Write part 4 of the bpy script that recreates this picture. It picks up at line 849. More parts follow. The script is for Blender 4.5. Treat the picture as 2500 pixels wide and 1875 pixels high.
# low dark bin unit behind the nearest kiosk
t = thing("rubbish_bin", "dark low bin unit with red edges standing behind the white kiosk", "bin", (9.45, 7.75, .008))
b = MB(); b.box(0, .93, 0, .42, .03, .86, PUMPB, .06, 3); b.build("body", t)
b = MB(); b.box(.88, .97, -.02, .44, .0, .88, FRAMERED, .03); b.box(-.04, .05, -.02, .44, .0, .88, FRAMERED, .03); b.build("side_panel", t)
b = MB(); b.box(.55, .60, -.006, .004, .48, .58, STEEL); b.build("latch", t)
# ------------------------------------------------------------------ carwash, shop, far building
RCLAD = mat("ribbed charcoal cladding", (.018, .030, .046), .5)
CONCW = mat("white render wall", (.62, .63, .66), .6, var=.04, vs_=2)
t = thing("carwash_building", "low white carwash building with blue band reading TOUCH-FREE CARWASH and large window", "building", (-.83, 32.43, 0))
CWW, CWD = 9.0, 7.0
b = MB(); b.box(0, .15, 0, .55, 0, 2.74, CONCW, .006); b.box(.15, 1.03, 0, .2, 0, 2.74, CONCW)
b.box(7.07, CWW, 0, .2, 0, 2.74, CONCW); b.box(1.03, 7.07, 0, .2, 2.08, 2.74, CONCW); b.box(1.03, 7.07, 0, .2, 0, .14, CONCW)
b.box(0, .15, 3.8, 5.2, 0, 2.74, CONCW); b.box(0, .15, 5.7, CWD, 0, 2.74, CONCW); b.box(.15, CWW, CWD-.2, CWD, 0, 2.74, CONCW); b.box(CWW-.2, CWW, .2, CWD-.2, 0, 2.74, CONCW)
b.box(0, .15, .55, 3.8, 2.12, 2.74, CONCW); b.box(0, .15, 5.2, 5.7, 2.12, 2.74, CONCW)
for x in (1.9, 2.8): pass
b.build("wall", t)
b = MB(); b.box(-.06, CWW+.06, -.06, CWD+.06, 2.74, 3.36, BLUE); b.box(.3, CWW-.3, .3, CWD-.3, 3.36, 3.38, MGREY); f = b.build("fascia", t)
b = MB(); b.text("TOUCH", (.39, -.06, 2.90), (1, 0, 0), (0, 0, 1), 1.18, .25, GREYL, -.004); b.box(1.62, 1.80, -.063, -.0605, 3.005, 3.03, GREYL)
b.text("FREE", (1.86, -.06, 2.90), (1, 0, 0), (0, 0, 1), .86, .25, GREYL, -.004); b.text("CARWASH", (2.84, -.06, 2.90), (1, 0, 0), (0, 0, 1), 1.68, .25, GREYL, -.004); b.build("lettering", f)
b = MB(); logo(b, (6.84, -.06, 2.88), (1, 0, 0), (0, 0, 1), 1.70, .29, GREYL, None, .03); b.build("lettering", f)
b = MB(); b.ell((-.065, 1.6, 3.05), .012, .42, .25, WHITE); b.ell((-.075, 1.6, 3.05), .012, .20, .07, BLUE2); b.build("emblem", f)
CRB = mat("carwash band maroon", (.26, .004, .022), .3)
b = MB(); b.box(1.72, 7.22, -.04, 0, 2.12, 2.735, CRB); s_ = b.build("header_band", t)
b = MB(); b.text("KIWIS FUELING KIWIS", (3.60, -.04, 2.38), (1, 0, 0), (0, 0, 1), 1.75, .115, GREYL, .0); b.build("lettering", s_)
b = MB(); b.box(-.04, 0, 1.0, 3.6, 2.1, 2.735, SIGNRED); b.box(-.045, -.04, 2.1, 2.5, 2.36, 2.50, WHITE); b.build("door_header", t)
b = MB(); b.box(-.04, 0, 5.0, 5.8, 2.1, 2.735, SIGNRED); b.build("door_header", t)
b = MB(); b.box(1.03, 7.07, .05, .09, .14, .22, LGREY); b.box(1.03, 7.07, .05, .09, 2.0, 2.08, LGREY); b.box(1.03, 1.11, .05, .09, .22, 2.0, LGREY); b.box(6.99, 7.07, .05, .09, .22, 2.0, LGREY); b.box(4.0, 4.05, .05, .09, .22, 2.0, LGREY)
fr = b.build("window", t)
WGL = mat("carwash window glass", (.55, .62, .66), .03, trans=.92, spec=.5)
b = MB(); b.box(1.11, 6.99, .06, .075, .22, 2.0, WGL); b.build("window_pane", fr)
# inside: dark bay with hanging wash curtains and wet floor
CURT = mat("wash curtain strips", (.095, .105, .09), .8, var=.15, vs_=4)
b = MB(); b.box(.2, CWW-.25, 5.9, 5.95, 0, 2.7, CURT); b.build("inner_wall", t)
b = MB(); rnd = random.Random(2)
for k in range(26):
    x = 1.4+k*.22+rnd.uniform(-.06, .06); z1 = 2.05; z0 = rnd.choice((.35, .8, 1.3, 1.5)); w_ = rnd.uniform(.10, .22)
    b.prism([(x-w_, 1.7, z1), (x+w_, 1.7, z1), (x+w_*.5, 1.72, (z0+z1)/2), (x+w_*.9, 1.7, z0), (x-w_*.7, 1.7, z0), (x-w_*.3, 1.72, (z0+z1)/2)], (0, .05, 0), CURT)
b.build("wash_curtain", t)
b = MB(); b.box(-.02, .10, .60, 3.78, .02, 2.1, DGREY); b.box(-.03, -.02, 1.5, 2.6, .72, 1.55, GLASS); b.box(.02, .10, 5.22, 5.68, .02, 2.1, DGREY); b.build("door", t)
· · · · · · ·
> [Your task]
Quote the material exactly, leaving nothing out.

> [Exercise output]
Write part 4 of the bpy script that recreates this picture. It picks up at line 849. More parts follow. The script is for Blender 4.5. Treat the picture as 2500 pixels wide and 1875 pixels high.
# low dark bin unit behind the nearest kiosk
t = thing("rubbish_bin", "dark low bin unit with red edges standing behind the white kiosk", "bin", (9.45, 7.75, .008))
b = MB(); b.box(0, .93, 0, .42, .03, .86, PUMPB, .06, 3); b.build("body", t)
b = MB(); b.box(.88, .97, -.02, .44, .0, .88, FRAMERED, .03); b.box(-.04, .05, -.02, .44, .0, .88, FRAMERED, .03); b.build("side_panel", t)
b = MB(); b.box(.55, .60, -.006, .004, .48, .58, STEEL); b.build("latch", t)
# ------------------------------------------------------------------ carwash, shop, far building
RCLAD = mat("ribbed charcoal cladding", (.018, .030, .046), .5)
CONCW = mat("white render wall", (.62, .63, .66), .6, var=.04, vs_=2)
t = thing("carwash_building", "low white carwash building with blue band reading TOUCH-FREE CARWASH and large window", "building", (-.83, 32.43, 0))
CWW, CWD = 9.0, 7.0
b = MB(); b.box(0, .15, 0, .55, 0, 2.74, CONCW, .006); b.box(.15, 1.03, 0, .2, 0, 2.74, CONCW)
b.box(7.07, CWW, 0, .2, 0, 2.74, CONCW); b.box(1.03, 7.07, 0, .2, 2.08, 2.74, CONCW); b.box(1.03, 7.07, 0, .2, 0, .14, CONCW)
b.box(0, .15, 3.8, 5.2, 0, 2.74, CONCW); b.box(0, .15, 5.7, CWD, 0, 2.74, CONCW); b.box(.15, CWW, CWD-.2, CWD, 0, 2.74, CONCW); b.box(CWW-.2, CWW, .2, CWD-.2, 0, 2.74, CONCW)
b.box(0, .15, .55, 3.8, 2.12, 2.74, CONCW); b.box(0, .15, 5.2, 5.7, 2.12, 2.74, CONCW)
for x in (1.9, 2.8): pass
b.build("wall", t)
b = MB(); b.box(-.06, CWW+.06, -.06, CWD+.06, 2.74, 3.36, BLUE); b.box(.3, CWW-.3, .3, CWD-.3, 3.36, 3.38, MGREY); f = b.build("fascia", t)
b = MB(); b.text("TOUCH", (.39, -.06, 2.90), (1, 0, 0), (0, 0, 1), 1.18, .25, GREYL, -.004); b.box(1.62, 1.80, -.063, -.0605, 3.005, 3.03, GREYL)
b.text("FREE", (1.86, -.06, 2.90), (1, 0, 0), (0, 0, 1), .86, .25, GREYL, -.004); b.text("CARWASH", (2.84, -.06, 2.90), (1, 0, 0), (0, 0, 1), 1.68, .25, GREYL, -.004); b.build("lettering", f)
b = MB(); logo(b, (6.84, -.06, 2.88), (1, 0, 0), (0, 0, 1), 1.70, .29, GREYL, None, .03); b.build("lettering", f)
b = MB(); b.ell((-.065, 1.6, 3.05), .012, .42, .25, WHITE); b.ell((-.075, 1.6, 3.05), .012, .20, .07, BLUE2); b.build("emblem", f)
CRB = mat("carwash band maroon", (.26, .004, .022), .3)
b = MB(); b.box(1.72, 7.22, -.04, 0, 2.12, 2.735, CRB); s_ = b.build("header_band", t)
b = MB(); b.text("KIWIS FUELING KIWIS", (3.60, -.04, 2.38), (1, 0, 0), (0, 0, 1), 1.75, .115, GREYL, .0); b.build("lettering", s_)
b = MB(); b.box(-.04, 0, 1.0, 3.6, 2.1, 2.735, SIGNRED); b.box(-.045, -.04, 2.1, 2.5, 2.36, 2.50, WHITE); b.build("door_header", t)
b = MB(); b.box(-.04, 0, 5.0, 5.8, 2.1, 2.735, SIGNRED); b.build("door_header", t)
b = MB(); b.box(1.03, 7.07, .05, .09, .14, .22, LGREY); b.box(1.03, 7.07, .05, .09, 2.0, 2.08, LGREY); b.box(1.03, 1.11, .05, .09, .22, 2.0, LGREY); b.box(6.99, 7.07, .05, .09, .22, 2.0, LGREY); b.box(4.0, 4.05, .05, .09, .22, 2.0, LGREY)
fr = b.build("window", t)
WGL = mat("carwash window glass", (.55, .62, .66), .03, trans=.92, spec=.5)
b = MB(); b.box(1.11, 6.99, .06, .075, .22, 2.0, WGL); b.build("window_pane", fr)
# inside: dark bay with hanging wash curtains and wet floor
CURT = mat("wash curtain strips", (.095, .105, .09), .8, var=.15, vs_=4)
b = MB(); b.box(.2, CWW-.25, 5.9, 5.95, 0, 2.7, CURT); b.build("inner_wall", t)
b = MB(); rnd = random.Random(2)
for k in range(26):
    x = 1.4+k*.22+rnd.uniform(-.06, .06); z1 = 2.05; z0 = rnd.choice((.35, .8, 1.3, 1.5)); w_ = rnd.uniform(.10, .22)
    b.prism([(x-w_, 1.7, z1), (x+w_, 1.7, z1), (x+w_*.5, 1.72, (z0+z1)/2), (x+w_*.9, 1.7, z0), (x-w_*.7, 1.7, z0), (x-w_*.3, 1.72, (z0+z1)/2)], (0, .05, 0), CURT)
b.build("wash_curtain", t)
b = MB(); b.box(-.02, .10, .60, 3.78, .02, 2.1, DGREY); b.box(-.03, -.02, 1.5, 2.6, .72, 1.55, GLASS); b.box(.02, .10, 5.22, 5.68, .02, 2.1, DGREY); b.build("door", t)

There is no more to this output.